Published: Thu 8 Sep 2022, 7:21 AM

Last updated: Thu 8 Sep 2022, 10:55 AM

The man accused of trying to shoot Argentine Vice President Cristina Kirchner had planned the attack with his girlfriend, the judge in charge of the investigation said on Wednesday night, according to news reports.

The alleged shooter in the attack (at point blank range) last week, Fernando Sabag Montiel, and his girlfriend, Brenda Uliarte — both of whom are in custody — are accused of trying to assassinate Kirchner "with planning and prior agreement", Judge Maria Eugenia Capuchetti said in an indictment of the two, according to the Telam news agency.


Kirchner, the 69-year-old former president and current Vice President, survived the assassination attempt as she mingled with supporters outside her home last Thursday night, when a gun brandished by Sabag Montiel failed to fire.

He was taken into custody on the spot, and a video of the incident quickly spread online.


The charges seen by the media on Wednesday are preliminary and can still be modified, but they mark the first official charge that the attack on Kirchner was premeditated.

Tens of thousands of Argentines took to the streets after the shooting attempt.

Sabag Montiel, 35, a Brazilian national who has been living in Argentina since his youth, has not told investigators what his motivations were.

In photos on his Instagram account, he appears to bear numerous tattoos. Some — like one of a black sun and another resembling the Iron Cross — are associated with Nazi symbolism, though no signs of radicalisation have so far been proven.

Ulliarte, his 23-year-old companion, was arrested in a Buenos Aires train station on Sunday night.

Following the attack, she said in television interviews that she had not seen Sabag Montiel for two days, but analysis of video surveillance images has since shown that they were both at the scene of the attack that evening, according to judicial sources cited by the media.

The indictment of Wednesday night, according to reports, says that Uliarte "was present in the vicinity of the place where they arrived together, and it was determined that they were in possession of the seized firearm with its ammunition, from an earlier date; at least since August 5".

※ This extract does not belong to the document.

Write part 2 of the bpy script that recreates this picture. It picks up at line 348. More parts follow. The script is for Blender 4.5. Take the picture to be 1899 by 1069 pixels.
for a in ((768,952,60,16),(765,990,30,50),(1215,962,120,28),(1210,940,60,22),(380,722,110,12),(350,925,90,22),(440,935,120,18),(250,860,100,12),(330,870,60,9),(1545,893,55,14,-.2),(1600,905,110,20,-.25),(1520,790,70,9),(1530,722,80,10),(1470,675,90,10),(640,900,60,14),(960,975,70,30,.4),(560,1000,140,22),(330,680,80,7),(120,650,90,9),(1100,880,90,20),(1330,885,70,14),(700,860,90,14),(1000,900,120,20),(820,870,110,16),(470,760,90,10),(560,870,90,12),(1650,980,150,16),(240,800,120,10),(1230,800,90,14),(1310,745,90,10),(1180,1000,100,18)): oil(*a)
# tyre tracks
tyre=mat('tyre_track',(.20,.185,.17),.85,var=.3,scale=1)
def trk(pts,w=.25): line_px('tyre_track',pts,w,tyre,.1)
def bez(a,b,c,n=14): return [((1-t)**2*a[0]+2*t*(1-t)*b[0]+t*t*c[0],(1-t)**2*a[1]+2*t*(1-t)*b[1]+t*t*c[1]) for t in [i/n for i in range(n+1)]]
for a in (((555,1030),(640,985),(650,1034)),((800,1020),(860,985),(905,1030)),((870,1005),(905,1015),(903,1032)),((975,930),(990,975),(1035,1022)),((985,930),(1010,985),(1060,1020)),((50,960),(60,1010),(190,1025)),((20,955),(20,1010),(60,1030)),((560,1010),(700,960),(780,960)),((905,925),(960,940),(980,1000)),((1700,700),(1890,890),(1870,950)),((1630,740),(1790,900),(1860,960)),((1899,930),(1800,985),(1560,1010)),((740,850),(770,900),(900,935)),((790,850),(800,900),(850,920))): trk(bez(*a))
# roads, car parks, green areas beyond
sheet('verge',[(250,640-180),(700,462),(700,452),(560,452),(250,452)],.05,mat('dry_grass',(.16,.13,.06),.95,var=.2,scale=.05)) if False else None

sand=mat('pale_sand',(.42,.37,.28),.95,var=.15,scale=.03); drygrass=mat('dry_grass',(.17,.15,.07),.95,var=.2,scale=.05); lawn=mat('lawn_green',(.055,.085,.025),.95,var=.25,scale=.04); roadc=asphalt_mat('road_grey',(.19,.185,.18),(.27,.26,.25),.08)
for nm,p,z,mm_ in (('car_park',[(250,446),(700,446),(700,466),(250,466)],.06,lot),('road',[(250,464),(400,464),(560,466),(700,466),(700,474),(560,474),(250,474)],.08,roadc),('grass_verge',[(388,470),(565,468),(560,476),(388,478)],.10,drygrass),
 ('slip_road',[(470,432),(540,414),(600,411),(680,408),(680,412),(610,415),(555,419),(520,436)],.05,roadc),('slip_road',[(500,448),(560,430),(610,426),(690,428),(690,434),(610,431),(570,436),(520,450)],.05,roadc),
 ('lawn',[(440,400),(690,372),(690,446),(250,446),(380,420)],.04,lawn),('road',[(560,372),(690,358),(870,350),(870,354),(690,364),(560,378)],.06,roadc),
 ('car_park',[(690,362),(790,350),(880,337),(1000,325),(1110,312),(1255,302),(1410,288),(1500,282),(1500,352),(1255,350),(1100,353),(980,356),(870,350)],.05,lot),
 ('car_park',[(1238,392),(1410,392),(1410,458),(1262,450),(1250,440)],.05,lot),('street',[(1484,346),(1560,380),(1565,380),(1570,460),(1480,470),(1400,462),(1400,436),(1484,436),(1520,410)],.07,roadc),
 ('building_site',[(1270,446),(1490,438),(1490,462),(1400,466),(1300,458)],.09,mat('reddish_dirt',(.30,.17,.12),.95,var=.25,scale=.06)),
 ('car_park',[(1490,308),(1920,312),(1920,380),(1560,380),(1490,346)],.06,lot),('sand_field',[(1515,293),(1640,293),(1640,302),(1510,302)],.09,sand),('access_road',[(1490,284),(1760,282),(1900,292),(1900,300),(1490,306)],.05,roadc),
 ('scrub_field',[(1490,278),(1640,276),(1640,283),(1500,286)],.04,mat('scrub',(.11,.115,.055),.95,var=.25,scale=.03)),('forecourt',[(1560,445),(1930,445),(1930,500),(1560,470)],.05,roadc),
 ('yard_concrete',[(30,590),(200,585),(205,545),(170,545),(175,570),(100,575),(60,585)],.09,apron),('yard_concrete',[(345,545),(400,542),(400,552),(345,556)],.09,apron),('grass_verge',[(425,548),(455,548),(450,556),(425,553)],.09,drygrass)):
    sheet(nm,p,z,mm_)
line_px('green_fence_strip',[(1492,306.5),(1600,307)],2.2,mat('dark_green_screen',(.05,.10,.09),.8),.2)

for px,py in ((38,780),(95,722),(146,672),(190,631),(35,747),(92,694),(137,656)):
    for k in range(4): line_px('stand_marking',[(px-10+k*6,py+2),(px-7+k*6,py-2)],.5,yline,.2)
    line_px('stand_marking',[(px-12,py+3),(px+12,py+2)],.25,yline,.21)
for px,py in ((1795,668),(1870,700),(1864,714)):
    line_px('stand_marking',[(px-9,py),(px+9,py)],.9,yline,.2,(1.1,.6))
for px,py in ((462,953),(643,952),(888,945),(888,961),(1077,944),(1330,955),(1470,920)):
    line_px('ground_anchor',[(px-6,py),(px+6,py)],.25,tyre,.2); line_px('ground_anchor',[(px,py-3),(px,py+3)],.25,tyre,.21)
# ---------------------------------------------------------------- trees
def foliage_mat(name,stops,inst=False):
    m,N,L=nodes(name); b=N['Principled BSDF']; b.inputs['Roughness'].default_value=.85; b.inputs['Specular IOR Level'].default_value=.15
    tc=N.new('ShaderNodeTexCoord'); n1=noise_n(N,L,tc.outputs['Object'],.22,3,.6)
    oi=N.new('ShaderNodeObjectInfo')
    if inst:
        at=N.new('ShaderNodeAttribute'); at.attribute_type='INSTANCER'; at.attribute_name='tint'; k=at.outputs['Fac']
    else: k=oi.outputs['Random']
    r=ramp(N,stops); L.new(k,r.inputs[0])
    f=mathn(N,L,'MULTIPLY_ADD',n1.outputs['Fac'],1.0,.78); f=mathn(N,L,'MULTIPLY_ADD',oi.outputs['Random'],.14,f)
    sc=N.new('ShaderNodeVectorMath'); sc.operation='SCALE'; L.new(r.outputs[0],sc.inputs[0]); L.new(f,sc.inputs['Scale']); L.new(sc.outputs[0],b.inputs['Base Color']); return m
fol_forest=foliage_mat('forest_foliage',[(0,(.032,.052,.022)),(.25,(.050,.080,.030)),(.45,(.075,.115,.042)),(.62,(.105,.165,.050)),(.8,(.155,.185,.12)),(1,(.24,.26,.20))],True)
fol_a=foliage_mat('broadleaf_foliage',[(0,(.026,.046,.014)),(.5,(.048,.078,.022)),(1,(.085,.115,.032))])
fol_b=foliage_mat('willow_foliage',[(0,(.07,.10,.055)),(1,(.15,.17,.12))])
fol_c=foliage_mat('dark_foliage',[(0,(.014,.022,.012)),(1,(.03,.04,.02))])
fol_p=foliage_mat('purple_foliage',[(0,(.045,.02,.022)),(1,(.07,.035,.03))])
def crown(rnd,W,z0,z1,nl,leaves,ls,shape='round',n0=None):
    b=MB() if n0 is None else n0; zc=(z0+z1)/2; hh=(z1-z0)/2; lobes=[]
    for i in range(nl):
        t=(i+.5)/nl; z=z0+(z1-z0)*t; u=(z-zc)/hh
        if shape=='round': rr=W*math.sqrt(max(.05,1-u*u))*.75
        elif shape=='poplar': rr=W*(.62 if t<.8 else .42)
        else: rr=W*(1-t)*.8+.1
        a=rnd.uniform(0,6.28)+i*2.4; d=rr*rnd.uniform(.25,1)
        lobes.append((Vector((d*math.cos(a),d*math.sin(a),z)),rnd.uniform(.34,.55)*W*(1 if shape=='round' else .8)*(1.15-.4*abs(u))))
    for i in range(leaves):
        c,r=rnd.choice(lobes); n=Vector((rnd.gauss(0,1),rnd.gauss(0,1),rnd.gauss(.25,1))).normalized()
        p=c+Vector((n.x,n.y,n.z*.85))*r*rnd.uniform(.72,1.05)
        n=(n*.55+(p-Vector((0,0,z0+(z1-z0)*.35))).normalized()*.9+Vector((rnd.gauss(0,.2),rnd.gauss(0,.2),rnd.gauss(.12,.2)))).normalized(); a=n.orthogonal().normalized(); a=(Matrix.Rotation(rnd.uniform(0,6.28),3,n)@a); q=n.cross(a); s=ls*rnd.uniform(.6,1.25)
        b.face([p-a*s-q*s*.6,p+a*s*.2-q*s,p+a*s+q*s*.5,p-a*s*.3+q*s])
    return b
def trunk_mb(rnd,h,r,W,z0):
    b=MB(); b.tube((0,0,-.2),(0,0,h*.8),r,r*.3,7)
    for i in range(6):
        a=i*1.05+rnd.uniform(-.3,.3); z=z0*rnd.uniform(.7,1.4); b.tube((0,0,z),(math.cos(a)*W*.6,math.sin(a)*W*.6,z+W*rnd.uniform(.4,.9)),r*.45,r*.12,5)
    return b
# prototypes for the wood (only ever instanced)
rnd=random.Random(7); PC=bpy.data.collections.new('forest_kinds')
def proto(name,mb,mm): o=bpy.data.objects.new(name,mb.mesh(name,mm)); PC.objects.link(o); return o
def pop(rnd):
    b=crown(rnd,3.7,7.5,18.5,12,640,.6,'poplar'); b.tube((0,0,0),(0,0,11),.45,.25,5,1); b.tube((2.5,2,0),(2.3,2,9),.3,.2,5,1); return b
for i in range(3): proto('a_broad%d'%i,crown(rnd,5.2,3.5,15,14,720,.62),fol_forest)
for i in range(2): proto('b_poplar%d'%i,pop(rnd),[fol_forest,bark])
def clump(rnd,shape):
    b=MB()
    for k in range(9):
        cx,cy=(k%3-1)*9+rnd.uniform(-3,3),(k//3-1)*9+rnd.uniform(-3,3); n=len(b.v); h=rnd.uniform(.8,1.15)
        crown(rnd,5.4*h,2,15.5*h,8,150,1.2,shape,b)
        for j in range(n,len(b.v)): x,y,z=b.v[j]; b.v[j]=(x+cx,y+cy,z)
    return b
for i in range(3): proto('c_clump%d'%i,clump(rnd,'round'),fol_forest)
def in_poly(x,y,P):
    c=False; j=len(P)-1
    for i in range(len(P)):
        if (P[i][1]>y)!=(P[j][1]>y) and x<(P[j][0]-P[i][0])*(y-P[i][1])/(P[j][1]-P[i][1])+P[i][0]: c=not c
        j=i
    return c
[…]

The Argentine Vice President, who is currently on trial for corruption and accused of accepting bribes in her Patagonian stronghold, was greeting supporters outside her Buenos Aires home when Sabag Montiel, standing amid the crowd, pointed a gun directly at her head.

For reasons yet unknown, the weapon did not go off, despite being loaded and the trigger being pulled.

Messages of support for Kirchner and condemnation of the attack have poured in from the Pope, the UN, the United States, and Latin American leaders.

Sabag Montiel has previously been arrested on March 17, 2021, for carrying a knife, but the case was later closed.